[start]

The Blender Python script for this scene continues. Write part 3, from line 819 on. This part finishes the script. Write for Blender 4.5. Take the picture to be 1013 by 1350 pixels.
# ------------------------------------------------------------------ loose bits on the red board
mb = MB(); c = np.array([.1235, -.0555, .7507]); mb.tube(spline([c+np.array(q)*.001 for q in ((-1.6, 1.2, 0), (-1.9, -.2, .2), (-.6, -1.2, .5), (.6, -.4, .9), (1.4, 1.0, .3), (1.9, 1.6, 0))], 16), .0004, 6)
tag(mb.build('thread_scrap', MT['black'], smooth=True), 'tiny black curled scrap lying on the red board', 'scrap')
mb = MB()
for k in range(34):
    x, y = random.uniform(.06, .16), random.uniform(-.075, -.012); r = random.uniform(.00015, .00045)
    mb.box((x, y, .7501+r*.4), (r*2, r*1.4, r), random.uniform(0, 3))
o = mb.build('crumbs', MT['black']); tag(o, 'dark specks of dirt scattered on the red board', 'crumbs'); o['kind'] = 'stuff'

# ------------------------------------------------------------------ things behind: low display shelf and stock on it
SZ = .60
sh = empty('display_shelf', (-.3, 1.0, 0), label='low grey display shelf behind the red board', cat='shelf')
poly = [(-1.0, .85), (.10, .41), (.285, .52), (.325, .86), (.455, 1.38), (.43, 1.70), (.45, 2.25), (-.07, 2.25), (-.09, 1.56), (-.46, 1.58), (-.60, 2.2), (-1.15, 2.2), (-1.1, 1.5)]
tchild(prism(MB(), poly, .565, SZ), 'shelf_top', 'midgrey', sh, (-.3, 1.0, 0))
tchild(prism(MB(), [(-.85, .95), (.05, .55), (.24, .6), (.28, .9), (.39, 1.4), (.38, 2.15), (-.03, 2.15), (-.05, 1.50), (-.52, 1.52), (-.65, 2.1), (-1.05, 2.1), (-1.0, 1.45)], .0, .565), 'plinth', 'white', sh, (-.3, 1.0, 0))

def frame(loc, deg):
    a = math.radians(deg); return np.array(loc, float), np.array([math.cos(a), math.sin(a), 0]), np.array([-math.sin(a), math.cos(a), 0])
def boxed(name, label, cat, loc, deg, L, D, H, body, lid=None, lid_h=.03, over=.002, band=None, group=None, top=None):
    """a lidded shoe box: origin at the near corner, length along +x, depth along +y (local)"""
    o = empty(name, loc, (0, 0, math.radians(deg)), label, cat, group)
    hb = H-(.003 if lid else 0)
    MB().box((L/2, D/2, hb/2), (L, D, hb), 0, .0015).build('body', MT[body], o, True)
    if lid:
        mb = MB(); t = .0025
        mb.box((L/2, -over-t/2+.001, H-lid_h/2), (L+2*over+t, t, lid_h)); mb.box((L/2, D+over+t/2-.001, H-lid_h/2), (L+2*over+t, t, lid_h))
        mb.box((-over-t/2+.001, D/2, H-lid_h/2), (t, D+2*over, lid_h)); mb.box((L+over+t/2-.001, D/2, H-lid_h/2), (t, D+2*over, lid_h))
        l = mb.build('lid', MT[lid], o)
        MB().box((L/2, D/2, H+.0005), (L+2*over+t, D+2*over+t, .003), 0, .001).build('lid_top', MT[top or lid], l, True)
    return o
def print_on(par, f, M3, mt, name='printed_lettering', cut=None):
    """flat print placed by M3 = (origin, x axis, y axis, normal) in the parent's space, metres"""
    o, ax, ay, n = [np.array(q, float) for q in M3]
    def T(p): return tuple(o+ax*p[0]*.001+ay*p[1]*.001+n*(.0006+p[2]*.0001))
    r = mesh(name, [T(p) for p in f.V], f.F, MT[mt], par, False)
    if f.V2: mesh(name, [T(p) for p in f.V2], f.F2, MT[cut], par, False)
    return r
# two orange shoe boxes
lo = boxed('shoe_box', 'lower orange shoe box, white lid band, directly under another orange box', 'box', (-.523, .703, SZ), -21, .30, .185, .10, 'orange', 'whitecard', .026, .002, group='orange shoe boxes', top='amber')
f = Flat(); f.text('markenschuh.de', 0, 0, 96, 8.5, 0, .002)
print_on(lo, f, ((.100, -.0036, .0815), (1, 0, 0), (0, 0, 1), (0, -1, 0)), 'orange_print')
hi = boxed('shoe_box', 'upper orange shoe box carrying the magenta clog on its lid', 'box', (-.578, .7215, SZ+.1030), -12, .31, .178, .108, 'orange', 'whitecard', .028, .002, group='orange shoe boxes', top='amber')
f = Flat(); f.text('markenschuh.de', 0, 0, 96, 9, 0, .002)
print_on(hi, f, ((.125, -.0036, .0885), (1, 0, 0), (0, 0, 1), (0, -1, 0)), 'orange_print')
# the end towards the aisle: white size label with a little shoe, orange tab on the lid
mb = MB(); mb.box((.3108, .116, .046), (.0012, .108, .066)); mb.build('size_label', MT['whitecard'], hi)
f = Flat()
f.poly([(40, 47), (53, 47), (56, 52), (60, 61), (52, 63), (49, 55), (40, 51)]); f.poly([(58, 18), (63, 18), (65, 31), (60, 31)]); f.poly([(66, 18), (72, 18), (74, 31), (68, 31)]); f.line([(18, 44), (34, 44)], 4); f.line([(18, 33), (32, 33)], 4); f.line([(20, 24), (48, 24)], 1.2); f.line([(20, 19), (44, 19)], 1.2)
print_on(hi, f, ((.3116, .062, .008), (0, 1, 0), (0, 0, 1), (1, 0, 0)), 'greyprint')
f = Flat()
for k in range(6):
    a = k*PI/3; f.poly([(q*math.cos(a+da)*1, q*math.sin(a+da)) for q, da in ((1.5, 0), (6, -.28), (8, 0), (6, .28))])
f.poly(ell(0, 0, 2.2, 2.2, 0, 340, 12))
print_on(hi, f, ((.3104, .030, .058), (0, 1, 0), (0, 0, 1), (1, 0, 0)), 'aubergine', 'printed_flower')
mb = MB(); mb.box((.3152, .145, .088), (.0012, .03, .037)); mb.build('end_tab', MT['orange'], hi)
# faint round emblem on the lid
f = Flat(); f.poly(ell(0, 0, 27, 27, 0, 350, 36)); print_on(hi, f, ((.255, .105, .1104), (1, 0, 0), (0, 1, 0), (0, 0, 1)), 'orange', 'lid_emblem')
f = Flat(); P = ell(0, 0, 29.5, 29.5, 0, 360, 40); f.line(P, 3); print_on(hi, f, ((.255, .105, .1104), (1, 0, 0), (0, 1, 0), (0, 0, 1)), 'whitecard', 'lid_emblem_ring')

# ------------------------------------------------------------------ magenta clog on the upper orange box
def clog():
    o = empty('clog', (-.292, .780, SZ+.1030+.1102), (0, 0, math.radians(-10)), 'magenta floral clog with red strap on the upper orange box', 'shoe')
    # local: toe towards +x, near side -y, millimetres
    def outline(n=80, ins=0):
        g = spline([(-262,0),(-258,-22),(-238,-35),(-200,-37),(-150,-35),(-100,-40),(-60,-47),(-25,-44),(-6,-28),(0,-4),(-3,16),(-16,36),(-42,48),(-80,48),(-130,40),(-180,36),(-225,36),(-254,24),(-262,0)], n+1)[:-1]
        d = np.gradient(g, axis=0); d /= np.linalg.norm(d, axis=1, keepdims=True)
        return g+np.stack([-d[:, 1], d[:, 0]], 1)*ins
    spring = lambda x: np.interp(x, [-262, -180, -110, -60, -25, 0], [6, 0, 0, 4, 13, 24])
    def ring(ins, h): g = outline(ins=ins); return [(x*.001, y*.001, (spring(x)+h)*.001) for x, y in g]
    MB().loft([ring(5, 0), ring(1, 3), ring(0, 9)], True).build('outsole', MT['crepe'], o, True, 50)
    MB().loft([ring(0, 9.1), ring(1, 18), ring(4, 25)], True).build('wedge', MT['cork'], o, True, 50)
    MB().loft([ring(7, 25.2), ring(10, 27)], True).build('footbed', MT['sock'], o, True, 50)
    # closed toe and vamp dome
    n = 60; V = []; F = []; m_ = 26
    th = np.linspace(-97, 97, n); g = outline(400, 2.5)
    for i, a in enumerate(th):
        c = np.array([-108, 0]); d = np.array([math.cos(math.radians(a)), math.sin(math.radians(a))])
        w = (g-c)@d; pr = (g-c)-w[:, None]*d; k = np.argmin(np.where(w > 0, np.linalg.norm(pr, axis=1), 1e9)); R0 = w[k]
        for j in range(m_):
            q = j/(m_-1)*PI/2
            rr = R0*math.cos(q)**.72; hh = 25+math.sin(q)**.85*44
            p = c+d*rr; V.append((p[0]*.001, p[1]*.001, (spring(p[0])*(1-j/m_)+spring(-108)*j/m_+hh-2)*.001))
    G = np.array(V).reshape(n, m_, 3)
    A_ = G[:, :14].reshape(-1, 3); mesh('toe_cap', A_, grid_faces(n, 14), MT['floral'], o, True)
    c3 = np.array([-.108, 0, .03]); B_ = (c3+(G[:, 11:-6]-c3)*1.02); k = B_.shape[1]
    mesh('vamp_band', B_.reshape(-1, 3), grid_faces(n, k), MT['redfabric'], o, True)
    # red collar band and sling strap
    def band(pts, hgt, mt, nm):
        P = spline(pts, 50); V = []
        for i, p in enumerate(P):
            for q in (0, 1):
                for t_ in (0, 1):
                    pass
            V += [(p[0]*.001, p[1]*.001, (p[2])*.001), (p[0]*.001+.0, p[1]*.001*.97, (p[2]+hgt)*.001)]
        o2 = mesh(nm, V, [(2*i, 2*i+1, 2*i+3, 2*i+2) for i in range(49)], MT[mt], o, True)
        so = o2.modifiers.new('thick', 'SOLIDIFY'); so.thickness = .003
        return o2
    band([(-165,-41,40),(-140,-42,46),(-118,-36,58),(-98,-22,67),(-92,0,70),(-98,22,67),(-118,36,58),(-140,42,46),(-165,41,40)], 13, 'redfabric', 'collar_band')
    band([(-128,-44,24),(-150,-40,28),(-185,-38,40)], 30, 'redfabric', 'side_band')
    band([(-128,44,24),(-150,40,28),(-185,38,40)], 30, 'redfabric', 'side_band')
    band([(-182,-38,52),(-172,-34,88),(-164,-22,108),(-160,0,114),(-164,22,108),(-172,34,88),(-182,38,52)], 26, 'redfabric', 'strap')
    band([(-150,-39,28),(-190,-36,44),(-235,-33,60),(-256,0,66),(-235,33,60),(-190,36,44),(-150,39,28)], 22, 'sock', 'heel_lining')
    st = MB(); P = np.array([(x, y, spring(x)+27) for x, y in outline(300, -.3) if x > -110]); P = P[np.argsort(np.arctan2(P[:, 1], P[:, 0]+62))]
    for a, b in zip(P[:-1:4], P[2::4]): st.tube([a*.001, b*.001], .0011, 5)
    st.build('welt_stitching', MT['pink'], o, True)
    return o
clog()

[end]

- [Goal of the exercise] Print exactly, and only, the lines beginning at the top of the listing and ending at the line with "o = mb.build('crumbs', MT['black']);".

- [Response to this task]
The Blender Python script for this scene continues. Write part 3, from line 819 on. This part finishes the script. Write for Blender 4.5. Take the picture to be 1013 by 1350 pixels.
# ------------------------------------------------------------------ loose bits on the red board
mb = MB(); c = np.array([.1235, -.0555, .7507]); mb.tube(spline([c+np.array(q)*.001 for q in ((-1.6, 1.2, 0), (-1.9, -.2, .2), (-.6, -1.2, .5), (.6, -.4, .9), (1.4, 1.0, .3), (1.9, 1.6, 0))], 16), .0004, 6)
tag(mb.build('thread_scrap', MT['black'], smooth=True), 'tiny black curled scrap lying on the red board', 'scrap')
mb = MB()
for k in range(34):
    x, y = random.uniform(.06, .16), random.uniform(-.075, -.012); r = random.uniform(.00015, .00045)
    mb.box((x, y, .7501+r*.4), (r*2, r*1.4, r), random.uniform(0, 3))
o = mb.build('crumbs', MT['black']); tag(o, 'dark specks of dirt scattered on the red board', 'crumbs'); o['kind'] = 'stuff'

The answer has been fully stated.